I found this on the freebie cart at the library and picked it up because the sixties have always fascinated me. I was a little worried that this would be a dry sociological dig into the mores of the world in that era, but it turned out to be a fascinating look into the lives of three very different women who came of age in a turbulent time. Davidson's writing is very engaging and honest, and she writes no-holds barred about what they did for love back then. It'd be interesting if she'd write a follow-up to share what the three of them are now doing with their lives.
Sara Davidson and her friends Trisha and Susie started at Berkely in the early 1960s. The book follows them into the early 1970s as they take different paths but cope with similar disappointments: sexual problems, insecurity, jerk male partners and the realization that no, they didn't pull off a revolution and transform society. This is way more effective than many looks at the decade because it's focusing on three specific women and their paths rather than the big picture, though Davidson gets in a lot of that too. A sharp, well-done book.
I’m convinced I read this book back when it came out in the late 70’s but I didn’t remember anything about it.
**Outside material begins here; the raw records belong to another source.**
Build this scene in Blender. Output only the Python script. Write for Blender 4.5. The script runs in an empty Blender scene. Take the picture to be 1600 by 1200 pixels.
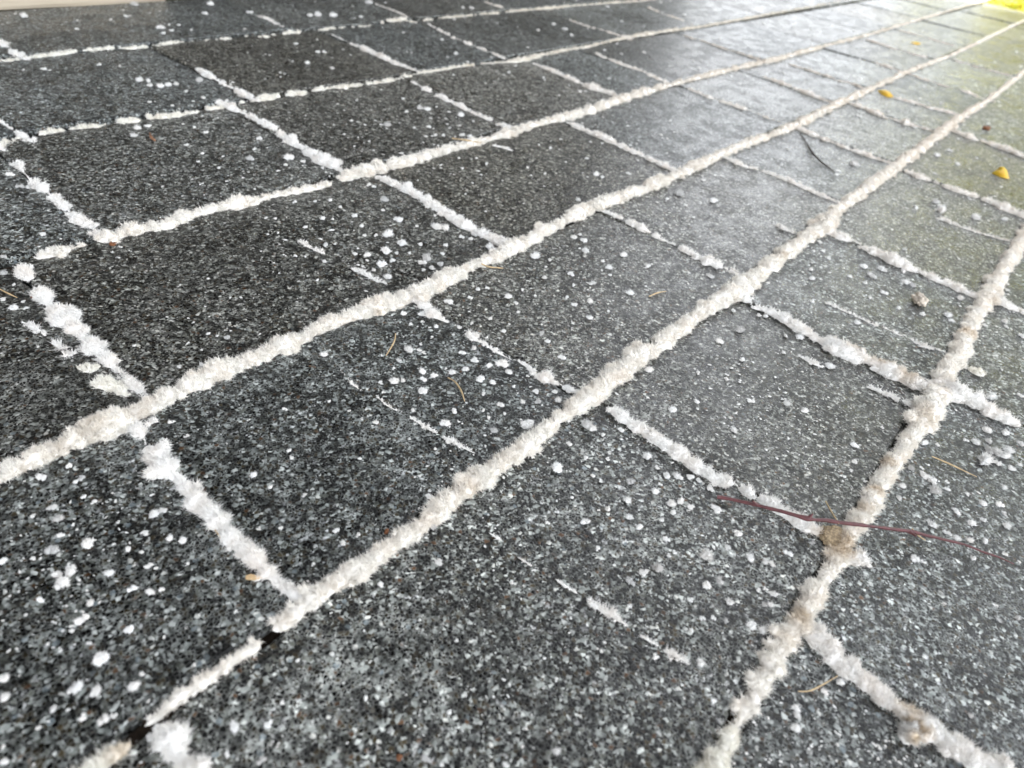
import bpy, math, random
import numpy as np

# ------------------------------------------------------------------ camera, world, sun, exposure
sc = bpy.context.scene
COL = sc.collection
F_PX, PITCH, ROLL, YAW = 1080.4735, 0.66804046, 0.1716547, 0.97681699   # solved from the joints of the paving
CAM_H = 0.25                                                            # metres above the paving
cy, sy, cp, sp = math.cos(YAW), math.sin(YAW), math.cos(PITCH), math.sin(PITCH)
FWD = np.array([sy * cp, cy * cp, -sp]); R0 = np.array([cy, -sy, 0.0]); U0 = np.cross(R0, FWD)
RIGHT = math.cos(ROLL) * R0 + math.sin(ROLL) * U0
UP = -math.sin(ROLL) * R0 + math.cos(ROLL) * U0
cam_d = bpy.data.cameras.new('camera'); cam = bpy.data.objects.new('camera', cam_d); COL.objects.link(cam)
from mathutils import Matrix, Vector
cam.matrix_world = Matrix(((RIGHT[0], UP[0], -FWD[0], 0), (RIGHT[1], UP[1], -FWD[1], 0),
                           (RIGHT[2], UP[2], -FWD[2], CAM_H), (0, 0, 0, 1)))
cam_d.sensor_width = 36; cam_d.lens = 36 * F_PX / 1600
cam_d.clip_start = 0.01; cam_d.clip_end = 500
cam_d.dof.use_dof = True; cam_d.dof.focus_distance = 0.40; cam_d.dof.aperture_fstop = 10.0
sc.camera = cam

SUN_EL, SUN_AZ = math.radians(52), math.radians(-14)      # azimuth from +Y towards +X
world = bpy.data.worlds.new('World'); sc.world = world; world.use_nodes = True
wn = world.node_tree.nodes; wn.clear()
sky = wn.new('ShaderNodeTexSky'); sky.sky_type = 'NISHITA'; sky.sun_disc = False
sky.sun_elevation = SUN_EL; sky.sun_rotation = SUN_AZ; sky.air_density = 1.0; sky.dust_density = 4.0; sky.ozone_density = 1.0
bg = wn.new('ShaderNodeBackground'); bg.inputs['Strength'].default_value = 0.15
wo = wn.new('ShaderNodeOutputWorld')
hs = wn.new('ShaderNodeHueSaturation'); hs.inputs['Saturation'].default_value = .19      # thin bright haze whitens the sky
world.node_tree.links.new(sky.outputs[0], hs.inputs['Color']); world.node_tree.links.new(hs.outputs[0], bg.inputs[0]); world.node_tree.links.new(bg.outputs[0], wo.inputs[0])
sun_d = bpy.data.lights.new('sun', 'SUN'); sun_d.energy = 3.5; sun_d.angle = math.radians(0.5); sun_d.color = (1, .95, .88)
sun = bpy.data.objects.new('sun', sun_d); COL.objects.link(sun)
sdir = Vector((math.sin(SUN_AZ) * math.cos(SUN_EL), math.cos(SUN_AZ) * math.cos(SUN_EL), math.sin(SUN_EL)))
sun.rotation_euler = sdir.to_track_quat('Z', 'Y').to_euler()
sun.location = (0, 0, 6)
sc.view_settings.view_transform = 'Standard'; sc.view_settings.look = 'None'
sc.view_settings.exposure = 2.92; sc.view_settings.gamma = 1.0
sc.cycles.max_bounces = 8; sc.cycles.diffuse_bounces = 5; sc.cycles.glossy_bounces = 3
sc.cycles.caustics_reflective = False; sc.cycles.caustics_refractive = False

# ------------------------------------------------------------------ helpers
S = CAM_H
rng = np.random.default_rng(7)

def G(px, py, z=0.0):
    """point of the photograph (1600x1200 px) on the level z, in metres"""
    d = ((px - 800) / F_PX) * RIGHT - ((py - 600) / F_PX) * UP + FWD
    t = (z - CAM_H) / d[2]
    return np.array([d[0] * t, d[1] * t, z])

def depth(p):
    return float((np.asarray(p) - np.array([0, 0, CAM_H])) @ FWD)

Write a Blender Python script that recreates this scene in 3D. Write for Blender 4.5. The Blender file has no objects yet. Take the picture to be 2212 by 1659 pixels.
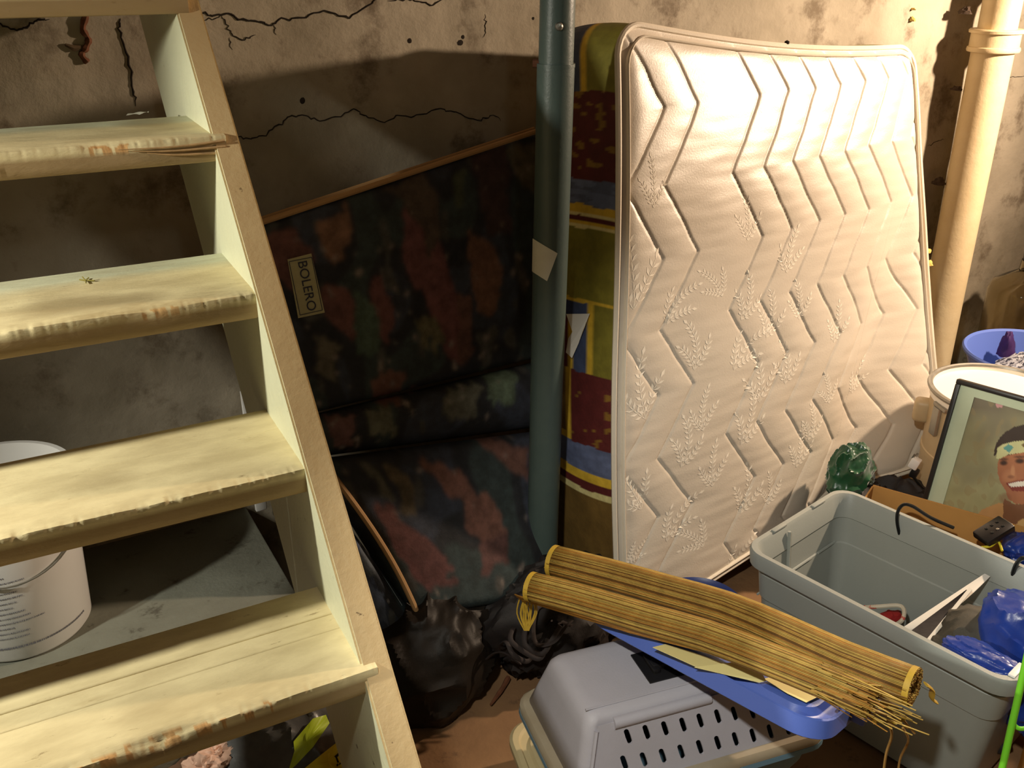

It follows 3 women older than me who experienced the 60’s from the beginning of the decade in the midst of Berkeley where so much happened. It was about the sexual and political revolutions that were starting. It was pretty crazy! Basically people evolve and these 3 evolved and tried to find out who they were and this is their story told by one of them - the author.
A random used book find about three Berkley roommates in the Sixties and their lives over the next decade or so. It's mostly about relationships, (dudes are almost all bad in bed) that take place around political movements. Some reviews here see that as a fault but I find it shows what's important to us in life.